The more durable defensive posture is pre-attack: eliminating the conditions that make exploitation possible in the first place. If a service is running as root but doesn't need root privileges, reducing it to a standard user account eliminates privilege escalation as an exploitation path for every vulnerability in that service, current and future, disclosed and undisclosed. That's not a response to a specific CVE. That's a permanent reduction in exploitability. These configuration-level changes shrink exploitability before an attacker ever arrives, and they don't depend on knowing the specific vulnerability in advance.
That's the shift runtime exposure data enables. Not "here's a CVE, here's a control to block it." Instead: "here's what's running, here's what's exposed, here's what you can change right now to reduce the blast radius of whatever comes next."
The CVE-shaped hole isn't a Mythos problem.

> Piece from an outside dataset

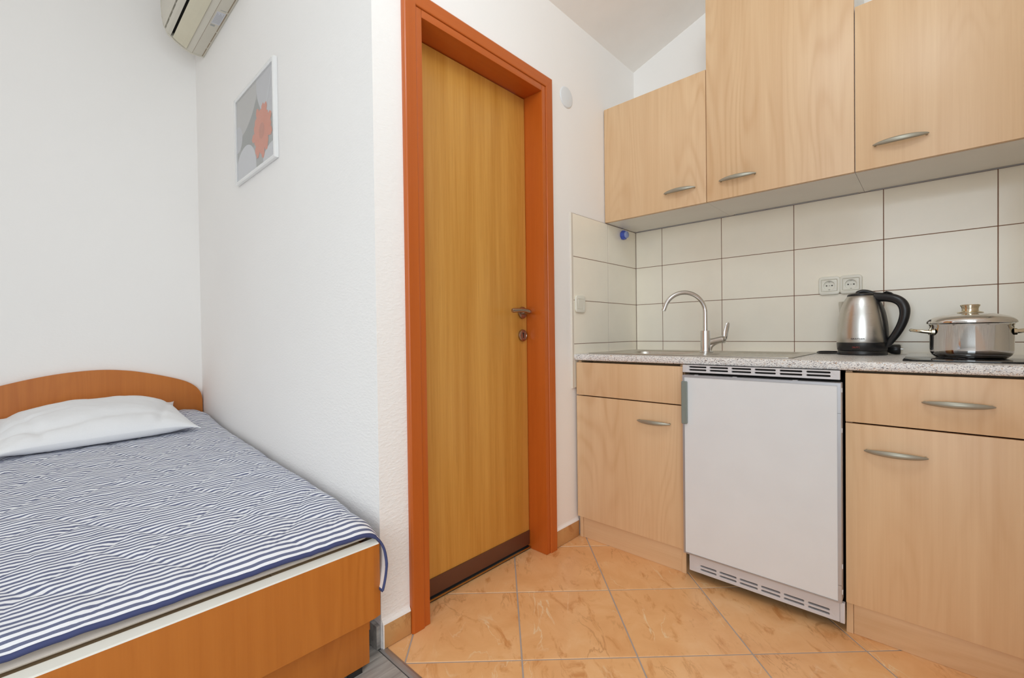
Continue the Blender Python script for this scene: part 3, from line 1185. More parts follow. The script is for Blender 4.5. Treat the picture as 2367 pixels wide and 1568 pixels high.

It's a structural property of every tool that uses CVE as its index key. Mythos just made it measurable.
1. How much of your exposure visibility depends on a CVE existing? If your scanner, your RBVM, and your controls mapping all require a CVE as the input, you have a single point of failure in your exposure model.
2. Can you see what's actually running, with what privileges, and what's network-reachable, independent of whether a vulnerability has been cataloged? If not, the Mythos disclosure wave will hit your environment before it hits your tooling.
3. When thousands of new critical findings enter the pipeline simultaneously, how do you decide what to address first? Severity scores won't exist yet. Exploit intel won't exist yet. The only prioritization signal that works before the CVE pipeline catches up is the one you can observe directly from the endpoint.
If you don't know the answers, we can show you in 30 minutes what your CVE dependency actually looks like.
The CVE system isn't going away. It still matters. But treating it as a prerequisite for seeing risk was always a fragile assumption. Mythos just made that fragility impossible to ignore.